(This appears in yesterday/today edition/s of Deccan Chronicle)



The recent ‘discoveries’ of frauds by businessmen on our banking system seems to be yet another reminder of the fact that most investors do not seem to care about what I refer to as ‘management quality’. When buying shares, people tend to rely more on tips, research reports and broker recommendations. They do not do any homework or take any effort to dig a bit more. Ultimately, the biggest success factor for any investment over a long term will be the Quality of Management. All the other factors are a subset of this.

Just see all the research reports by the brokerage houses. None of them talk about the promoter or the management. They all give you some fancy write-ups and some numbers. And project some price based on some formula that is invented afresh for every company share price. If nothing, they will say that another company in the same space trades at X times sales and thus, this can be value like that. Nowhere will they give you a cohesive logic to support a price.

So, how does one take a call on “Management Quality”? I cannot give any precise quantitative measures, but here are some pointers. Tick as many boxes as you can. Where there are doubts or negative issues, you take your call.

Management competencies can be judged fairly well by a handful of ratios that can be used to ‘kick the tyres’ in any investment ideas. For starters, the ROCE is a good starting point. The ROCE has to be over the cost of debt if a business has to be viable. Not in just a single year, but over long periods. You will notice that ‘successful’ companies will have ROCEs that is upwards of twenty five percent. The other thing is that any management should be able to grow the business faster than the GDP plus inflation. In every business, you will have two or three leaders and dozens of ‘me-too’ companies. The leaders will give you long term wealth and the ‘me-too’ companies are speculative. They keep stuttering and making money out of them is a matter of timing and luck. Sometimes, in economies like ours, there are some ‘sectors’ that become ‘hot’. It does not mean that the managers are all great.  The retail space is a good example. We have companies making consistent profits, some turning around and many still not making money. Not all of them will live for long.

Accounting quality (how fair are the accounting disclosures) is an excellent indicator of management integrity. The auditor can only be as good as the management/s want them to be. While a high level of accounting competence is needed to critically examine this, there are some tools available online. There is something called the “M” Score that denotes the probability of manipulation of accounts.  Valueresearch (www.valueresearchstocks.com), for instance uses a modified ‘C’ score that is useful to give us a first alert on the ‘probability’ of manipulations in accounting. It is not a judgement, but a flag alerting us. Today, the temptation to manipulate accounts is extremely high and not enough efforts are being made to study this. Accounting frauds will keep stock prices going for some time, till the fraud collapses on its own and the shares become worthless. Thus, one good thing to always see is if a company is consistently profitable, does it pay full taxes, does it give enough dividends, does it reduce its borrowings? Cash flow analysis is a leading indicator. Does the company resort to frequent visits to the capital markets? Does it regularly announce ‘corporate’ acquisitions, re-structuring, has too many subsidiaries etc?

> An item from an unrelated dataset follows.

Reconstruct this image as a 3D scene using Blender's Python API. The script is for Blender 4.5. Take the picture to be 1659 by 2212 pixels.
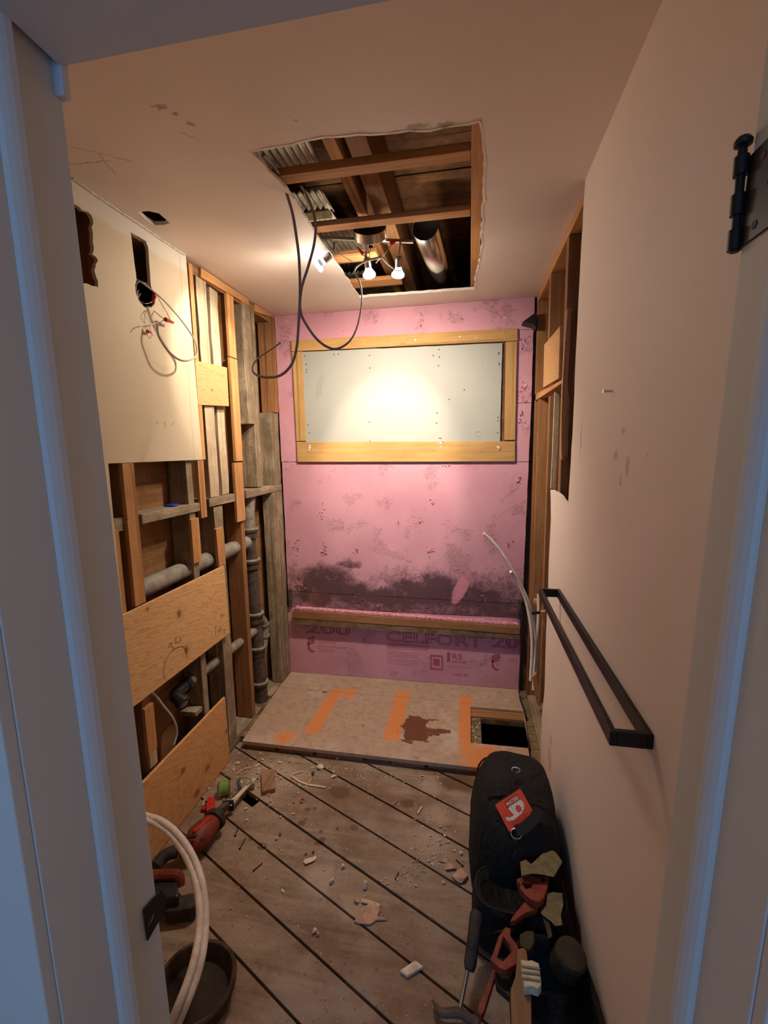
import bpy, bmesh, math, random
from mathutils import Vector, Matrix
from mathutils.geometry import tessellate_polygon
from mathutils.noise import noise as pnoise

# ------------------------------------------------------------------ scene
for o in list(bpy.data.objects): bpy.data.objects.remove(o)
S = bpy.context.scene
COL = S.collection

# camera (metres: x to the right, y into the room, z up)
FPX, YAW, PITCH, ROLL = 980.12, 0.18623, -0.13654, -0.0164
CAM = Vector((1.15929, 0.0, 1.50992))
H, D, W = 2.317, 2.70, 1.50
_f = Vector((-math.sin(YAW)*math.cos(PITCH), math.cos(YAW)*math.cos(PITCH), math.sin(PITCH)))
_r = Vector((math.cos(YAW), math.sin(YAW), 0)); _u = _r.cross(_f)
RGT = math.cos(ROLL)*_r + math.sin(ROLL)*_u
UPV = -math.sin(ROLL)*_r + math.cos(ROLL)*_u
FWD = _f
cd = bpy.data.cameras.new('camera'); cam = bpy.data.objects.new('camera', cd); COL.objects.link(cam)
cd.sensor_fit = 'VERTICAL'; cd.sensor_height = 36; cd.lens = FPX/2212*36; cd.clip_start = 0.02
M = Matrix((RGT, UPV, -FWD)).transposed().to_4x4(); M.translation = CAM
cam.matrix_world = M
S.camera = cam

S.view_settings.view_transform = 'Standard'; S.view_settings.look = 'None'
S.view_settings.gamma = 1; S.view_settings.use_curve_mapping = False
S.view_settings.exposure = 2.32

world = bpy.data.worlds.new('world'); S.world = world; world.use_nodes = True
bg = world.node_tree.nodes['Background']
bg.inputs[0].default_value = (0.80, 0.76, 0.76, 1); bg.inputs[1].default_value = 0.055

LAMP = (1.0, 0.87, 0.71)
SPOT_E, SPILL_E = 4.6, 9.6
def light(name, kind, loc, energy, color, **k):
    d = bpy.data.lights.new(name, kind); d.energy = energy; d.color = color
    for a, b in k.items(): setattr(d, a, b)
    o = bpy.data.objects.new(name, d); COL.objects.link(o); o.location = loc
    return o
def aim(o, d): o.rotation_euler = Vector(d).to_track_quat('-Z', 'Y').to_euler()

# daylight from the window at the end of the hall behind the viewer
hw = light('hall_window_daylight', 'AREA', (1.15, -2.5, 1.5), 6.0, (0.05, 0.38, 1.0), shape='RECTANGLE', size=0.9, size_y=1.3); aim(hw, (0, 1, 0))

# ------------------------------------------------------------------ helpers
def at(ax, v, px, py):
    """point where the sight line through a photo pixel meets the plane ax = v"""
    d = FWD + RGT*((px-829.5)/FPX) - UPV*((py-1106)/FPX)
    return CAM + d*((v-CAM[ax])/d[ax])
def on(P0, n, px, py):
    d = FWD + RGT*((px-829.5)/FPX) - UPV*((py-1106)/FPX); n = Vector(n)
    return CAM + d*((Vector(P0)-CAM).dot(n)/d.dot(n))
def jag(pts, step, amp, seed=0):
    rnd = random.Random(seed); out = []
    n = len(pts)
    for i in range(n):
        a, b = Vector(pts[i]), Vector(pts[(i+1) % n]); L = (b-a).length; k = max(1, int(L/step))
        for j in range(k):
            p = a.lerp(b, j/k)
            if j: p = p + Vector([rnd.uniform(-amp, amp) for _ in range(len(p))])
            out.append(p)
    return out
def smooth(path, k=6):
    P = [Vector(p) for p in path]; P = [P[0]*2-P[1]]+P+[P[-1]*2-P[-2]]; out = []
    for i in range(1, len(P)-2):
        for j in range(k):
            t = j/k; a, b, c, d = P[i-1:i+3]
            out.append(0.5*((2*b)+(c-a)*t+(2*a-5*b+4*c-d)*t*t+(3*b-a-3*c+d)*t**3))
    out.append(P[-2]); return out

class MB:
    def __init__(s): s.bm = bmesh.new()
    def box(s, x0, x1, y0, y1, z0, z1):
        v = [s.bm.verts.new((x, y, z)) for x in (x0, x1) for y in (y0, y1) for z in (z0, z1)]
        for f in ((0,1,3,2),(4,6,7,5),(0,4,5,1),(2,3,7,6),(0,2,6,4),(1,5,7,3)): s.bm.faces.new([v[i] for i in f])
        return s
    def obox(s, c, a, b, d):
        c, a, b, d = map(Vector, (c, a, b, d))
        v = [s.bm.verts.new(c+a*i+b*j+d*k) for i in (-1,1) for j in (-1,1) for k in (-1,1)]
        for f in ((0,1,3,2),(4,6,7,5),(0,4,5,1),(2,3,7,6),(0,2,6,4),(1,5,7,3)): s.bm.faces.new([v[i] for i in f])
        return s
    def bar(s, a, b, w, h, up=(0,0,1)):
        a, b = Vector(a), Vector(b); d = b-a; t = d.normalized(); sd = t.cross(Vector(up)).normalized(); u = sd.cross(t)
        return s.obox((a+b)/2, d/2, sd*w/2, u*h/2)
    def prism(s, pts, vec, holes=()):
        vec = Vector(vec); loops = [[Vector(p) for p in l] for l in (pts, *holes)]
        tri = tessellate_polygon(loops); flat = [p for l in loops for p in l]
        A = [s.bm.verts.new(p) for p in flat]; B = [s.bm.verts.new(p+vec) for p in flat]
        for t in tri:
            try: s.bm.faces.new([A[i] for i in t]); s.bm.faces.new([B[i] for i in reversed(t)])
            except ValueError: pass
        o = 0
        for l in loops:
            n = len(l)
            for i in range(n):
                j = (i+1) % n
                try: s.bm.faces.new((A[o+i], A[o+j], B[o+j], B[o+i]))
                except ValueError: pass
            o += n
        return s
    def tube(s, path, r, n=8, flat=1.0, cap=True, up=None):
        P = [Vector(p) for p in path]; rings = []; ref = Vector(up) if up else Vector((0.13, 0.2, 0.97))
        N = len(P); prev = None
        for i, p in enumerate(P):
            t = (P[min(i+1, N-1)]-P[max(i-1, 0)]).normalized()
            if prev is None or up: a = t.cross(ref).normalized()
            else:
                a = prev - t*prev.dot(t); a.normalize()
            prev = a; b = t.cross(a); rr = r[i] if isinstance(r, (list, tuple)) else r
            rings.append([s.bm.verts.new(p+a*(rr*math.cos(2*math.pi*k/n))+b*(rr*flat*math.sin(2*math.pi*k/n))) for k in range(n)])
        for A, B in zip(rings, rings[1:]):
            for k in range(n): s.bm.faces.new((A[k], A[(k+1)%n], B[(k+1)%n], B[k]))
        if cap:
            s.bm.faces.new(rings[0][::-1]); s.bm.faces.new(rings[-1])
        return s
    def lathe(s, prof, c, axis, n=24):
        c, ax = Vector(c), Vector(axis).normalized()
        a = ax.orthogonal().normalized(); b = ax.cross(a); rings = []
        for r, h in prof:
            rings.append([s.bm.verts.new(c+ax*h+a*(r*math.cos(2*math.pi*k/n))+b*(r*math.sin(2*math.pi*k/n))) for k in range(n)])
        for A, B in zip(rings, rings[1:]):
            for k in range(n): s.bm.faces.new((A[k], A[(k+1)%n], B[(k+1)%n], B[k]))
        return s
    def loft(s, rings):
        R = [[s.bm.verts.new(p) for p in r] for r in rings]; n = len(R[0])
        for A, B in zip(R, R[1:]):
            for k in range(n): s.bm.faces.new((A[k], A[(k+1)%n], B[(k+1)%n], B[k]))
        s.bm.faces.new(R[0][::-1]); s.bm.faces.new(R[-1]); return s
    def shard(s, c, sx, sy, sz, seed, n=9):
        rnd = random.Random(seed); c = Vector(c); a = rnd.uniform(0, 6.28); vs = []
        for _ in range(n):
            v = Vector([rnd.gauss(0, 1) for _ in range(3)]).normalized()
            x, y = v.x*sx, v.y*sy
            vs.append(s.bm.verts.new(c+Vector((x*math.cos(a)-y*math.sin(a), x*math.sin(a)+y*math.cos(a), v.z*sz))))
        g = bmesh.ops.convex_hull(s.bm, input=vs)
        dead = [e for e in g['geom_interior'] if isinstance(e, bmesh.types.BMVert)]
        if dead: bmesh.ops.delete(s.bm, geom=dead, context='VERTS')
        return s
    def rough(s, amp, freq, cuts=0):
        if cuts: bmesh.ops.subdivide_edges(s.bm, edges=s.bm.edges[:], cuts=cuts, use_grid_fill=True)
        for v in s.bm.verts:
            p = v.co*freq
            v.co += Vector((pnoise(p), pnoise(p+Vector((7,3,1))), pnoise(p+Vector((1,9,5)))))*amp
        return s
    def build(s, name, m, parent=None, smooth=False, bevel=0, origin=None):
        bmesh.ops.recalc_face_normals(s.bm, faces=s.bm.faces[:])
        co = [v.co for v in s.bm.verts]
        lo = Vector([min(c[i] for c in co) for i in range(3)]); hi = Vector([max(c[i] for c in co) for i in range(3)])
        og = Vector(origin) if origin else Vector(((lo.x+hi.x)/2, (lo.y+hi.y)/2, lo.z))
        bmesh.ops.translate(s.bm, verts=s.bm.verts[:], vec=-og)
        if smooth:
            for f in s.bm.faces: f.smooth = True
        me = bpy.data.meshes.new(name); s.bm.to_mesh(me); s.bm.free()
        me.materials.append(m)
        o = bpy.data.objects.new(name, me); COL.objects.link(o)
        o['_w'] = tuple(og)
        if parent is not None:
            o.parent = parent; o.location = og - Vector(parent['_w'])
        else: o.location = og
        if smooth == 'auto':
            try: me.set_sharp_from_angle(angle=math.radians(35))
            except Exception: pass
        if bevel:
            b = o.modifiers.new('bevel', 'BEVEL'); b.width = bevel; b.segments = 2; b.limit_method = 'ANGLE'
        return o
def tag(o, label, cat, group=None, kind=None):
    if label: o['label'] = label
    if cat: o['category'] = cat
    if group: o['group'] = group
    if kind: o['kind'] = kind
    return o
def struct(o): o['kind'] = 'structure'; return o
def thing(name, label, cat, loc, group=None):
    o = bpy.data.objects.new(name, None); COL.objects.link(o); o.location = loc; o['_w'] = tuple(loc)
    o.empty_display_size = 0.05
    return tag(o, label, cat, group)
def B(x0, x1, y0, y1, z0, z1): return MB().box(x0, x1, y0, y1, z0, z1)

def lettering(body, m, o, right, up, width, parent, name='printed_lettering', outline=0.0, height=None, thick=0.0004):
    """text mesh: o = lower left corner, stretched to the given width (and height)"""
    cu = bpy.data.curves.new('t', 'FONT'); cu.body = body; cu.size = 1
    if outline: cu.fill_mode = 'NONE'; cu.bevel_depth = outline; cu.bevel_resolution = 0
    cu.resolution_u = 3
    t = bpy.data.objects.new('t', cu); COL.objects.link(t)
    bpy.context.view_layer.update()
    me = bpy.data.meshes.new_from_object(t.evaluated_get(bpy.context.evaluated_depsgraph_get()))
    bpy.data.objects.remove(t)
    bm = bmesh.new(); bm.from_mesh(me); bpy.data.meshes.remove(me)
    xs = [v.co.x for v in bm.verts]; ys = [v.co.y for v in bm.verts]
    x0, x1, y0, y1 = min(xs), max(xs), min(ys), max(ys)
    sx = width/(x1-x0); sy = (height/(y1-y0)) if height else sx
    right, up, o = Vector(right).normalized(), Vector(up).normalized(), Vector(o); n = right.cross(up)
    for v in bm.verts:
        c = v.co.copy(); zz = c.z*min(sx, sy)*0.4 if outline else 0
        v.co = o + right*((c.x-x0)*sx) + up*((c.y-y0)*sy) + n*(zz+thick)
    b = MB(); b.bm.free(); b.bm = bm
    return b.build(name, m, parent)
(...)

The more complex a business and its annual report, the higher the possibilities of goings-on that are buried between the lines. Do not invest in something that you cannot understand. The markets have over two thousand companies and you do not have to invest in every one.

One section in an annual report that is good to read is “transactions with related parties”. Also, check the compensation being taken out by the promoter directors/management. If that is a large part of the total wage bill, it is not a nice thing.

There is also a website named www.watchoutinvestors.com that lists out registered offences or allegations on companies and directors. It is good to spend that time to find out a bit more about the management.

PSUs by nature have a problem that structurally gives them a poor score on ‘management quality’. No reflection on the talent, but the owner’s appointment of management, their short tenures, lack of a credible business strategy, non-business motivations for a lot of actions etc result in uncertainties. Failure to meet goals has no implications on the promoter/management in this case. So, this is a risk that over rides everything else.

Of all the risks that we have in any investment, the risk of ‘management quality’ is least understood. Long term investing success hinges on this factor.








7 thoughts on “Investments- Do Managements Matter?

  1. Nice Writeup.
    One of the criterias which I use is the amount of dividend paid compared to the management salary. If the total salary of all director’s put together is more than the dividend paid to shareholders, it requires further scrutiny. Similarly if for consistent period of time if dividends are less than 10% of net profits of the company, majority of the cases turns out to be a fraud.


  2. I agree. The most trickiest part is to understand “management quality” which is not only complex, subjective and often layered and hidden under so many cyclical and sporadical indicators and factors.


  3. Hello sir, I really liked your post. You are saying business should grow at a rate of gdp plus inflation. Are you talking about sales growth??Sould we take average of past 10 years sales growth and compare it with average of past 10 years gdp plus inflation??